As Taylor notes, Russia is not an impoverished country, but an upper middle-income one. Yet, it has so far not matched the level of state quality (and arguably even state capacity) achieved by other states that are no richer than Russia (p.292). He explains this discrepancy via Putin’s emphasis on coercion and centralization as the solution to Russia’s governance problems. One of Taylor’s most interesting insights is that ultimately a state that is fully unmoored from society weakens itself in a variety of ways. By depriving itself of feedback from civil society, the press, and citizens, law enforcement becomes less able to correct its own deficiencies – leading in Russia to extreme public anger with the police and related agencies that even the Russian government has been forced to acknowledge (p.306).
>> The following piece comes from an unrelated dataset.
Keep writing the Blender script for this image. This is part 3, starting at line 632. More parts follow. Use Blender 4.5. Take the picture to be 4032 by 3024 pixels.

At a more mundane level, Taylor argues that Putin’s attempts to strengthen the Russian state through coercion have created a highly cynical professional subculture in the police and related agencies that is not marked by desire to serve the public, or even the state (p.314). Thus, Taylor elegantly demonstrates that state capacity and quality are closely linked, rather than exogenous, so that efforts to improve capacity without quality are likely to prove disappointing.

State-building in Putin’s Russia is carefully argued and thoroughly documented. It represents a major study of post-Soviet law enforcement, and should be of interest to scholars of comparative policing, especially those interested in the relationship between police forces and the broader political regime.